— Material provided —
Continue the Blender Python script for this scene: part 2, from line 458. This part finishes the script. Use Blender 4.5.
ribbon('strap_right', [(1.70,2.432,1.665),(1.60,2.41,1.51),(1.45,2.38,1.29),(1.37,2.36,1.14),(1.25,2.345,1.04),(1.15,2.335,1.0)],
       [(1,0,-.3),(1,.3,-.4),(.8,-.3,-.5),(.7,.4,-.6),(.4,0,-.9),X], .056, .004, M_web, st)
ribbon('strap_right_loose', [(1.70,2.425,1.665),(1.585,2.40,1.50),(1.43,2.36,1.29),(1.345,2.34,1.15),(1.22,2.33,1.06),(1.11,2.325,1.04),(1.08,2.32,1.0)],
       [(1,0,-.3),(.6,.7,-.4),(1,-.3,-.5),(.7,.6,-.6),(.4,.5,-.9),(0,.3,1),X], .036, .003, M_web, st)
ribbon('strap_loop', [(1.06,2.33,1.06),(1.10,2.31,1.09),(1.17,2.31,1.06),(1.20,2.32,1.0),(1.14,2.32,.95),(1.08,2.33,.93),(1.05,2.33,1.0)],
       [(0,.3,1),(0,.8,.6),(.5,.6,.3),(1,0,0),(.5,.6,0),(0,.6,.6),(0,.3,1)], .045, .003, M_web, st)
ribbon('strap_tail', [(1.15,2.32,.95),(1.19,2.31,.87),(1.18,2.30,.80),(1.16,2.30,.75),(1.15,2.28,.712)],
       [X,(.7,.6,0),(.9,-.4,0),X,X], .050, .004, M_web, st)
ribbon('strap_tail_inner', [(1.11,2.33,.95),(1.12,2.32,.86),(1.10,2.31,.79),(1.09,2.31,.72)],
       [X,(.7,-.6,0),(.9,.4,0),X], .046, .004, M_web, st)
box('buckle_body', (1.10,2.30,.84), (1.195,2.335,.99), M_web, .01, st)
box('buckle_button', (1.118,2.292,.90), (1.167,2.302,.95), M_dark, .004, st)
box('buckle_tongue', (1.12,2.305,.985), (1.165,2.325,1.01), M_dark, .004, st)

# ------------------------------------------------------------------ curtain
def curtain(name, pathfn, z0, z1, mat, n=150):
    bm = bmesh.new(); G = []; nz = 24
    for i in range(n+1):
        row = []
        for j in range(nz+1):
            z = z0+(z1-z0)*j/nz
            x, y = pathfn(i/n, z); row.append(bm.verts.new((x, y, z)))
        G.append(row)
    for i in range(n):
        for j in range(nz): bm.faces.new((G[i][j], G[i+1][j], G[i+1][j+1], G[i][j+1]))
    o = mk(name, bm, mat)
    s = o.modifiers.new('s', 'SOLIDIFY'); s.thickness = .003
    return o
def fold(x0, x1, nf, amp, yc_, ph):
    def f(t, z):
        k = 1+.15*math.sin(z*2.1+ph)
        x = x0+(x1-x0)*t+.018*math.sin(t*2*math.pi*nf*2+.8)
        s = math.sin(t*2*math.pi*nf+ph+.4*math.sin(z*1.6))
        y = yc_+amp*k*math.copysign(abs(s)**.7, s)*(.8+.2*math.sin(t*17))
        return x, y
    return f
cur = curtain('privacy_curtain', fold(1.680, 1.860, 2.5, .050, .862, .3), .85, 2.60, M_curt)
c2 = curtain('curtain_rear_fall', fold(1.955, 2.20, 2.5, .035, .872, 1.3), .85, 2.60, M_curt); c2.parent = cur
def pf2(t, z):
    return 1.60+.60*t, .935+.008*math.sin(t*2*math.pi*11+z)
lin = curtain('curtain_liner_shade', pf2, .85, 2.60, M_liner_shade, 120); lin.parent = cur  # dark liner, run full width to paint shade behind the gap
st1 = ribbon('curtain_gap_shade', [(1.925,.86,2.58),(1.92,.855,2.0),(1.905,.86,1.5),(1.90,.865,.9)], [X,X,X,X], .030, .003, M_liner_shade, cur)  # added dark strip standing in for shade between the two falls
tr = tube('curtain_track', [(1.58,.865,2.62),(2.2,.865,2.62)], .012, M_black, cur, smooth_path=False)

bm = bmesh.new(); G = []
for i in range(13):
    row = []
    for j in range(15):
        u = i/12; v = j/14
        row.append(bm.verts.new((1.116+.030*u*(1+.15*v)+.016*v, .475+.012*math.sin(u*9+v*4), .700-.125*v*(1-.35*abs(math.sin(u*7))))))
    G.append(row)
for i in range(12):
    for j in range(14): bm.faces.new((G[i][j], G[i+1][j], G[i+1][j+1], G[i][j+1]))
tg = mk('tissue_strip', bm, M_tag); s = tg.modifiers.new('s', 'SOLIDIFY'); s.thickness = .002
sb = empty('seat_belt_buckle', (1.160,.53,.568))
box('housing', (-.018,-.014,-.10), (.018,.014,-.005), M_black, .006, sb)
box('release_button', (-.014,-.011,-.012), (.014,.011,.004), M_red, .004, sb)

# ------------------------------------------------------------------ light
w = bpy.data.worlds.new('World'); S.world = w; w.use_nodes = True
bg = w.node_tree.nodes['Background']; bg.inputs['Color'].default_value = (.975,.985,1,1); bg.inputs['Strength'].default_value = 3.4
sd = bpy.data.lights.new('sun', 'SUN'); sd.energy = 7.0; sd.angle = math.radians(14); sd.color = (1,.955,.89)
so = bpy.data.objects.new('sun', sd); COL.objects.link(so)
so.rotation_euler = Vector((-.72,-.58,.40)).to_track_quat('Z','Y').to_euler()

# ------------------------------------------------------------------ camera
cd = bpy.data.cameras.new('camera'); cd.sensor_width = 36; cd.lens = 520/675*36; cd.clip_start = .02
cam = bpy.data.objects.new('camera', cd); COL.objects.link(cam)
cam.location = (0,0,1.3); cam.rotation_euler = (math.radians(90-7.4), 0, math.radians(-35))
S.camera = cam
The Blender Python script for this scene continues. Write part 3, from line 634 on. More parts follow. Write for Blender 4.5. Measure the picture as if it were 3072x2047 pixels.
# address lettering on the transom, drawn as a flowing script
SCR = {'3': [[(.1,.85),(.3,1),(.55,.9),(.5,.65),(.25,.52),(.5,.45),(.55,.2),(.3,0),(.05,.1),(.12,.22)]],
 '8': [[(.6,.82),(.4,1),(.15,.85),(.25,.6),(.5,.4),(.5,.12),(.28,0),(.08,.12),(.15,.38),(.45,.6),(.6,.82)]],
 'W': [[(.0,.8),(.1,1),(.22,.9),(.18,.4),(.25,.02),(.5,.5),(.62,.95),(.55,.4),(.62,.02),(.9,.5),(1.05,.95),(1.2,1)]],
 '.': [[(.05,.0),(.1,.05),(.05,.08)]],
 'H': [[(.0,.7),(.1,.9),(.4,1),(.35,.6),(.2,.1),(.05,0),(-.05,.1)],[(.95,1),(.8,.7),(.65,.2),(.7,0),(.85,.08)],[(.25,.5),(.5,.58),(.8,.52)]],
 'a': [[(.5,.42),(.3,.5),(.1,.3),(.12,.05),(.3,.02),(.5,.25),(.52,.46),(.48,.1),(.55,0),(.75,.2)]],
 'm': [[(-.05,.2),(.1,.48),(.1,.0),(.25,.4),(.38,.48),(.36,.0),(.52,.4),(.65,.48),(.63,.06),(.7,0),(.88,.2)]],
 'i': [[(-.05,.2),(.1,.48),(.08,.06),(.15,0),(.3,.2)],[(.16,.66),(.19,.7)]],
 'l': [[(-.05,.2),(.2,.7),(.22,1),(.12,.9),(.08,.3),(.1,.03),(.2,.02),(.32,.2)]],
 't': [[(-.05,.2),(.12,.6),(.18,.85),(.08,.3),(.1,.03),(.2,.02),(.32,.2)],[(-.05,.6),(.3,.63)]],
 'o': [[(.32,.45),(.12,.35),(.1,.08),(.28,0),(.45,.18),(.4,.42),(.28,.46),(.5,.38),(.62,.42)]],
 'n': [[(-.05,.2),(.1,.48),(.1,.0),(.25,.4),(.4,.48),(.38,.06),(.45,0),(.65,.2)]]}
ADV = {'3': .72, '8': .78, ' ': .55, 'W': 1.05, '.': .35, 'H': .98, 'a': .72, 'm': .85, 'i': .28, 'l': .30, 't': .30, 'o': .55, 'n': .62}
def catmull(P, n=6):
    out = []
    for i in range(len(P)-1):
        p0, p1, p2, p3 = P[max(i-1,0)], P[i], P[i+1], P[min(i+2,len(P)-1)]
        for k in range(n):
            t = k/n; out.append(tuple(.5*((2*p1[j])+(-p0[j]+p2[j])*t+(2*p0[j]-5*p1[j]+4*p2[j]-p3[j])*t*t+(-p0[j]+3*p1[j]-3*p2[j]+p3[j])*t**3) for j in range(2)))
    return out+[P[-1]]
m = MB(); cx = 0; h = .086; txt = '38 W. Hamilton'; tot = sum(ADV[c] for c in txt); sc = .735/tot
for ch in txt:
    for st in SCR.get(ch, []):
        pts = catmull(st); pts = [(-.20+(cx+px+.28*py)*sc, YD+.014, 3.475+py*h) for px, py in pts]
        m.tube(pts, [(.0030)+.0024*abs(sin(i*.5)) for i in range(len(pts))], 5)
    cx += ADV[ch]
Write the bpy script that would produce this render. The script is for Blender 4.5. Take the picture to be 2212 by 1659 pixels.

— Instructions to follow —
Quote exactly the first line of the data and every line after it through the one holding "(1.165,2.325,1.01), M_dark, .004, st)".

— Correct answer —
Continue the Blender Python script for this scene: part 2, from line 458. This part finishes the script. Use Blender 4.5.
ribbon('strap_right', [(1.70,2.432,1.665),(1.60,2.41,1.51),(1.45,2.38,1.29),(1.37,2.36,1.14),(1.25,2.345,1.04),(1.15,2.335,1.0)],
       [(1,0,-.3),(1,.3,-.4),(.8,-.3,-.5),(.7,.4,-.6),(.4,0,-.9),X], .056, .004, M_web, st)
ribbon('strap_right_loose', [(1.70,2.425,1.665),(1.585,2.40,1.50),(1.43,2.36,1.29),(1.345,2.34,1.15),(1.22,2.33,1.06),(1.11,2.325,1.04),(1.08,2.32,1.0)],
       [(1,0,-.3),(.6,.7,-.4),(1,-.3,-.5),(.7,.6,-.6),(.4,.5,-.9),(0,.3,1),X], .036, .003, M_web, st)
ribbon('strap_loop', [(1.06,2.33,1.06),(1.10,2.31,1.09),(1.17,2.31,1.06),(1.20,2.32,1.0),(1.14,2.32,.95),(1.08,2.33,.93),(1.05,2.33,1.0)],
       [(0,.3,1),(0,.8,.6),(.5,.6,.3),(1,0,0),(.5,.6,0),(0,.6,.6),(0,.3,1)], .045, .003, M_web, st)
ribbon('strap_tail', [(1.15,2.32,.95),(1.19,2.31,.87),(1.18,2.30,.80),(1.16,2.30,.75),(1.15,2.28,.712)],
       [X,(.7,.6,0),(.9,-.4,0),X,X], .050, .004, M_web, st)
ribbon('strap_tail_inner', [(1.11,2.33,.95),(1.12,2.32,.86),(1.10,2.31,.79),(1.09,2.31,.72)],
       [X,(.7,-.6,0),(.9,.4,0),X], .046, .004, M_web, st)
box('buckle_body', (1.10,2.30,.84), (1.195,2.335,.99), M_web, .01, st)
box('buckle_button', (1.118,2.292,.90), (1.167,2.302,.95), M_dark, .004, st)
box('buckle_tongue', (1.12,2.305,.985), (1.165,2.325,1.01), M_dark, .004, st)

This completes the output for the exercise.